**Challenge**. Begin with the first line of the material and write out each line exactly, ending with the line that contains "w.node_tree.nodes['Background'].inputs[1].default_value = 1.0". Pictures are not part of the copy.

---- Information provided

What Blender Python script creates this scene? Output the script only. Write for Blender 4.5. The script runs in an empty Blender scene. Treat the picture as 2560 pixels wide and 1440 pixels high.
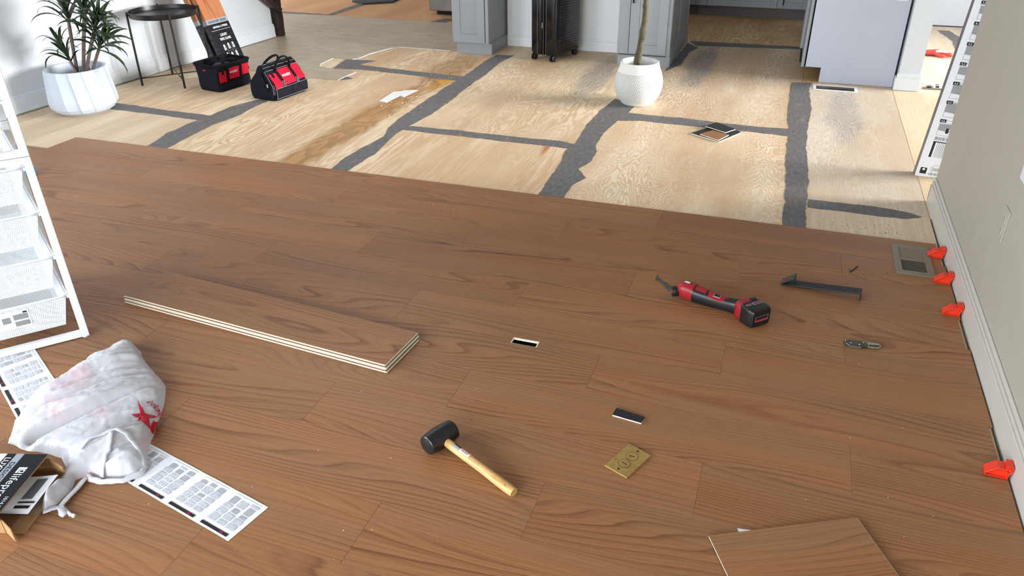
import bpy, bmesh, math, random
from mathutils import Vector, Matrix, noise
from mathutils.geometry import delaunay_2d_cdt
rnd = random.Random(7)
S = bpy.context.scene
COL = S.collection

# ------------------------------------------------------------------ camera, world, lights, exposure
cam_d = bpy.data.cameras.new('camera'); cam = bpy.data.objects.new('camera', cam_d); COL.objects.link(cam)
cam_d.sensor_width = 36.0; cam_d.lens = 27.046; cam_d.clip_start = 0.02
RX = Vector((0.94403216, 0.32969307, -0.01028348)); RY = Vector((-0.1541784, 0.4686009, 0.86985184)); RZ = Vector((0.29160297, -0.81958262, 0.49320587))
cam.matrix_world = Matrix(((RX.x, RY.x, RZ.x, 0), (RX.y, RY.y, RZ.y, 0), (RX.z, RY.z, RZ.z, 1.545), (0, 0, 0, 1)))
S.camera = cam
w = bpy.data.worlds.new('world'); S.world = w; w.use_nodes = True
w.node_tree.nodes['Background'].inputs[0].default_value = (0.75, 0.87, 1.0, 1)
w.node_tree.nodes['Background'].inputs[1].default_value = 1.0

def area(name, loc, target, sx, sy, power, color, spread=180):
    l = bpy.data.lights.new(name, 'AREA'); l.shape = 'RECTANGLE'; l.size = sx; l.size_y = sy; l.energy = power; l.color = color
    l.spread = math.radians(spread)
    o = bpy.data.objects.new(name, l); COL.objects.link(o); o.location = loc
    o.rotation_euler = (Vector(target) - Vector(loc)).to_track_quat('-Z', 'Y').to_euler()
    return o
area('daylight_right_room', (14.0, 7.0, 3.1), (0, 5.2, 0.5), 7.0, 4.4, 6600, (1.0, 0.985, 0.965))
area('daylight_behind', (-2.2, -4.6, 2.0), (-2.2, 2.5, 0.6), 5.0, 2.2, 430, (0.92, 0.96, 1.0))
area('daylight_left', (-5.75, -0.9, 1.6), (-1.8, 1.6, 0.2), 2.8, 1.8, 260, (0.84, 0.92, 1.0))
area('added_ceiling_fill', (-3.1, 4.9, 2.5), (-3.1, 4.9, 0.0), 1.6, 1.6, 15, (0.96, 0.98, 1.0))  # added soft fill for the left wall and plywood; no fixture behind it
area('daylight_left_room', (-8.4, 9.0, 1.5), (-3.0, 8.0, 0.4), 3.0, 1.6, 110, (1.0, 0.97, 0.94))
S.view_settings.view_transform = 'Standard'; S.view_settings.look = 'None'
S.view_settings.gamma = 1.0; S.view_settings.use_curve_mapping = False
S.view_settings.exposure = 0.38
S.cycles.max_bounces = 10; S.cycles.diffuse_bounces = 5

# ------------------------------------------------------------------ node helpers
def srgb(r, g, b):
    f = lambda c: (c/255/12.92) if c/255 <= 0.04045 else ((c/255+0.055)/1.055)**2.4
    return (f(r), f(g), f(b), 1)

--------

**Expected answer**.
What Blender Python script creates this scene? Output the script only. Write for Blender 4.5. The script runs in an empty Blender scene. Treat the picture as 2560 pixels wide and 1440 pixels high.
import bpy, bmesh, math, random
from mathutils import Vector, Matrix, noise
from mathutils.geometry import delaunay_2d_cdt
rnd = random.Random(7)
S = bpy.context.scene
COL = S.collection

# ------------------------------------------------------------------ camera, world, lights, exposure
cam_d = bpy.data.cameras.new('camera'); cam = bpy.data.objects.new('camera', cam_d); COL.objects.link(cam)
cam_d.sensor_width = 36.0; cam_d.lens = 27.046; cam_d.clip_start = 0.02
RX = Vector((0.94403216, 0.32969307, -0.01028348)); RY = Vector((-0.1541784, 0.4686009, 0.86985184)); RZ = Vector((0.29160297, -0.81958262, 0.49320587))
cam.matrix_world = Matrix(((RX.x, RY.x, RZ.x, 0), (RX.y, RY.y, RZ.y, 0), (RX.z, RY.z, RZ.z, 1.545), (0, 0, 0, 1)))
S.camera = cam
w = bpy.data.worlds.new('world'); S.world = w; w.use_nodes = True
w.node_tree.nodes['Background'].inputs[0].default_value = (0.75, 0.87, 1.0, 1)
w.node_tree.nodes['Background'].inputs[1].default_value = 1.0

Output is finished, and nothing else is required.